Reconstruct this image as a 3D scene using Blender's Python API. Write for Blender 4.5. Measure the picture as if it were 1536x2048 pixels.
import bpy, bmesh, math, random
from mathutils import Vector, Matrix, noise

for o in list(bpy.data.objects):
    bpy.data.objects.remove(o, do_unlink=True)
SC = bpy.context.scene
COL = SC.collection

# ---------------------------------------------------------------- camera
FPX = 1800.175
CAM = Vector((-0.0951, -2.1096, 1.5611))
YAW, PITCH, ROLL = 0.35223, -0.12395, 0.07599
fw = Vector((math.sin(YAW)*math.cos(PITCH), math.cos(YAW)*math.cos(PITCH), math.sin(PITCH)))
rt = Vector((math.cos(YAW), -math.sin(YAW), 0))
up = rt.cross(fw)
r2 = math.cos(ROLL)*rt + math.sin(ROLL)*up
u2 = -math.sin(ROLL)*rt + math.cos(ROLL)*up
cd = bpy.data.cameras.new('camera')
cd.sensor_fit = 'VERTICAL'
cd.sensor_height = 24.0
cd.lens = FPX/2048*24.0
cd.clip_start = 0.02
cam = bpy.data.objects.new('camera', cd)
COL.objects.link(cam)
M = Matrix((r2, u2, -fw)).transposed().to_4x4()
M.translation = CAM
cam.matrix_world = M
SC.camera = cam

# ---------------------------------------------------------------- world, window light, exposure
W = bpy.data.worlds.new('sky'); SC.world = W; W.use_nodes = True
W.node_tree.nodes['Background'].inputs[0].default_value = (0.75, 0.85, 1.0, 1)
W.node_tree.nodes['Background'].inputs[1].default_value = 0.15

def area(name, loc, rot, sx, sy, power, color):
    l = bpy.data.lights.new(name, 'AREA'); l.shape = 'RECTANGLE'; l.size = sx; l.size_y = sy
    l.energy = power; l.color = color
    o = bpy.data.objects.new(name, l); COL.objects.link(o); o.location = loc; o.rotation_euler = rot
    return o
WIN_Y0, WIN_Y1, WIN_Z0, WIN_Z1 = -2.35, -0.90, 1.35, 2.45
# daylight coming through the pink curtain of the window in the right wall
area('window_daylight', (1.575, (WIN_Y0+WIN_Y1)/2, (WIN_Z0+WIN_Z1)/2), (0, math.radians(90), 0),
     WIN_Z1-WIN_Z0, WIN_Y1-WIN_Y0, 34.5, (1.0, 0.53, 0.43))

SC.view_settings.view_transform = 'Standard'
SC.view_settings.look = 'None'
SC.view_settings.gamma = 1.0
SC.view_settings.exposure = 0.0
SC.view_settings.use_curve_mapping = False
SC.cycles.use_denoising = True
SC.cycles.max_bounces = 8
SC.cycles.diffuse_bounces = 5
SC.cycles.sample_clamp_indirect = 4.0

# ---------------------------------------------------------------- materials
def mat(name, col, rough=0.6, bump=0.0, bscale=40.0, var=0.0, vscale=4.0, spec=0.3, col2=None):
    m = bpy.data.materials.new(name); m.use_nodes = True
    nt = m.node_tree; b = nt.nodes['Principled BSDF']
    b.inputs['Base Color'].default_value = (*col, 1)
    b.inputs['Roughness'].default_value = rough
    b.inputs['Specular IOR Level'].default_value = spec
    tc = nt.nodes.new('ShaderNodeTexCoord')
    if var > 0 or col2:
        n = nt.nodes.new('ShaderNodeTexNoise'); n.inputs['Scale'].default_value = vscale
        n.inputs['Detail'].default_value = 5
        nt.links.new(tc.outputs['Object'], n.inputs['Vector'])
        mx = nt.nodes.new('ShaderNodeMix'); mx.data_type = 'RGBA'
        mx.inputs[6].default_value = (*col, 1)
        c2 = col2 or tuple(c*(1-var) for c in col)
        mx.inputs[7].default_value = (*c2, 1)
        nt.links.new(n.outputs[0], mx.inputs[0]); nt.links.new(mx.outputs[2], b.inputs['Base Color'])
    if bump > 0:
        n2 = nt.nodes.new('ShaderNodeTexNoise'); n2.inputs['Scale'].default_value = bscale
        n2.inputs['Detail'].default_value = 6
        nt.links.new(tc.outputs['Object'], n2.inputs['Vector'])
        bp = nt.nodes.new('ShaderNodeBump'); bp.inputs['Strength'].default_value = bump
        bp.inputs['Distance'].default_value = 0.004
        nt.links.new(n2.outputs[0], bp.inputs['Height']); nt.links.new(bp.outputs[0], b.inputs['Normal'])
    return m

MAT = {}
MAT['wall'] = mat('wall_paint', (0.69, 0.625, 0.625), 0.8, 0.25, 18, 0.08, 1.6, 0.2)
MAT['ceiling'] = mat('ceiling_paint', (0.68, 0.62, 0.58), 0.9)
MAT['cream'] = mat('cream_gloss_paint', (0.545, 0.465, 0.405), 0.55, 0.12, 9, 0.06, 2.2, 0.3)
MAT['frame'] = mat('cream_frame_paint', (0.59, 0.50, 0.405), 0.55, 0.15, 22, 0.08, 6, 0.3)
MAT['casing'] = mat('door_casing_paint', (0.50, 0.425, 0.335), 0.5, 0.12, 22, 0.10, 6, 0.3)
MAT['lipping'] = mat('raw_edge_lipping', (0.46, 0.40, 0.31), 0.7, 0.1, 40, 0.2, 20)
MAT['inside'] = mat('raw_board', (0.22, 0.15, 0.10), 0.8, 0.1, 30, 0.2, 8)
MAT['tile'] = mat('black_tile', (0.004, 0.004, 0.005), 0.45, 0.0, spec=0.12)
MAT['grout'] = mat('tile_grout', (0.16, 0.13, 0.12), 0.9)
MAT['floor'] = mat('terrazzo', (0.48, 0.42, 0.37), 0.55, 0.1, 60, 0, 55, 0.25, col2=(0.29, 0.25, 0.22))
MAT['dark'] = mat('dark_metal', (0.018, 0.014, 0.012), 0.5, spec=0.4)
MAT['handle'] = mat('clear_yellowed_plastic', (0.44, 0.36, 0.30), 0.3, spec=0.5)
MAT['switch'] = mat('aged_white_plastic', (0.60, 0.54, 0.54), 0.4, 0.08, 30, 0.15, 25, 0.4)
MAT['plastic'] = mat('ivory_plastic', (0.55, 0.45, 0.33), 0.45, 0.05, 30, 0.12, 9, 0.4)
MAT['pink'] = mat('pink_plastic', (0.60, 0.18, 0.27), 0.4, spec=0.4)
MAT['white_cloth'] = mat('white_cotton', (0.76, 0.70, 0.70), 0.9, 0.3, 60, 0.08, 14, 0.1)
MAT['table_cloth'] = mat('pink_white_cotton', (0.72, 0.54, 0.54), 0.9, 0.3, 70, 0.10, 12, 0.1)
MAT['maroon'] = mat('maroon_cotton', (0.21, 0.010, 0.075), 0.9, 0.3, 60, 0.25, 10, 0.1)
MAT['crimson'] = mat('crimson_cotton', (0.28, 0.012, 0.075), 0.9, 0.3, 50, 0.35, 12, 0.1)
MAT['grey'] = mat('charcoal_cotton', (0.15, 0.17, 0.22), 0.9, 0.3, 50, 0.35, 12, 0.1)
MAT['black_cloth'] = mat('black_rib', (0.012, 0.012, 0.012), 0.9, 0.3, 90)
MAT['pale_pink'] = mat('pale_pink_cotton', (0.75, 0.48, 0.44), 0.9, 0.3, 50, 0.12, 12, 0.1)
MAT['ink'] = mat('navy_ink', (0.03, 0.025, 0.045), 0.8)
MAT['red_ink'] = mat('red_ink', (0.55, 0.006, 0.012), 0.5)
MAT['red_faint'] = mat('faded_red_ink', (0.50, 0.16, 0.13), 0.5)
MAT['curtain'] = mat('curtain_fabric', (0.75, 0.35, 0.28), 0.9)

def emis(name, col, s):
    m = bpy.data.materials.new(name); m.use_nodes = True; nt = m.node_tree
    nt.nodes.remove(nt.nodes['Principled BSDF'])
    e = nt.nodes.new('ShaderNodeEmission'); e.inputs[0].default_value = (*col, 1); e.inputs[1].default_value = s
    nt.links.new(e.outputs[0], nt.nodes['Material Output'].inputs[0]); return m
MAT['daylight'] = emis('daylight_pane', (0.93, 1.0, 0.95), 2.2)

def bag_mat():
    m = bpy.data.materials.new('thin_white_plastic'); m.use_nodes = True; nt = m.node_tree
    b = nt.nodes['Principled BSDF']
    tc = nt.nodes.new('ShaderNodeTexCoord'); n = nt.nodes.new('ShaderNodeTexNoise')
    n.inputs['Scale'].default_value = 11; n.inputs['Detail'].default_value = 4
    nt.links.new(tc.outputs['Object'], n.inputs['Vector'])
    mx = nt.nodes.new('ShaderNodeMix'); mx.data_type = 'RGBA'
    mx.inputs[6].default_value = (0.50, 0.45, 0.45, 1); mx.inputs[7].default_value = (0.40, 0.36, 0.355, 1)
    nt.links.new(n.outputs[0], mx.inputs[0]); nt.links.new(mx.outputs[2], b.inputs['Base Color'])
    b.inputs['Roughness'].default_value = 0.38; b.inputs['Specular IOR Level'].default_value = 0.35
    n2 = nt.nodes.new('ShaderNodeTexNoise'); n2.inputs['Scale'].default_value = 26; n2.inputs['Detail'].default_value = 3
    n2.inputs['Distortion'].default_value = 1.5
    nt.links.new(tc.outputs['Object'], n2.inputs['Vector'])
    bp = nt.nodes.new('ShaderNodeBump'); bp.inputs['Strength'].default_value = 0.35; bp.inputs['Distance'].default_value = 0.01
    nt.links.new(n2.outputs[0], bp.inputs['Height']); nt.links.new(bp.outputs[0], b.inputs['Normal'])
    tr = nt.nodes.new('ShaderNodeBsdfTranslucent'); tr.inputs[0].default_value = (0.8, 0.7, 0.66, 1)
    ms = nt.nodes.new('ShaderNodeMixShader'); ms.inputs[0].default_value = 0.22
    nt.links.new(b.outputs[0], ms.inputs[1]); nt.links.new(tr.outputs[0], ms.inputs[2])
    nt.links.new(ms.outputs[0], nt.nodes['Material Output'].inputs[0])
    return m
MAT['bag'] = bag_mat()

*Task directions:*
What you return should be the lines from the start of the data through the line with "COL = SC.collection", quoted exactly and nothing more.

*Result below:*
Reconstruct this image as a 3D scene using Blender's Python API. Write for Blender 4.5. Measure the picture as if it were 1536x2048 pixels.
import bpy, bmesh, math, random
from mathutils import Vector, Matrix, noise

for o in list(bpy.data.objects):
    bpy.data.objects.remove(o, do_unlink=True)
SC = bpy.context.scene
COL = SC.collection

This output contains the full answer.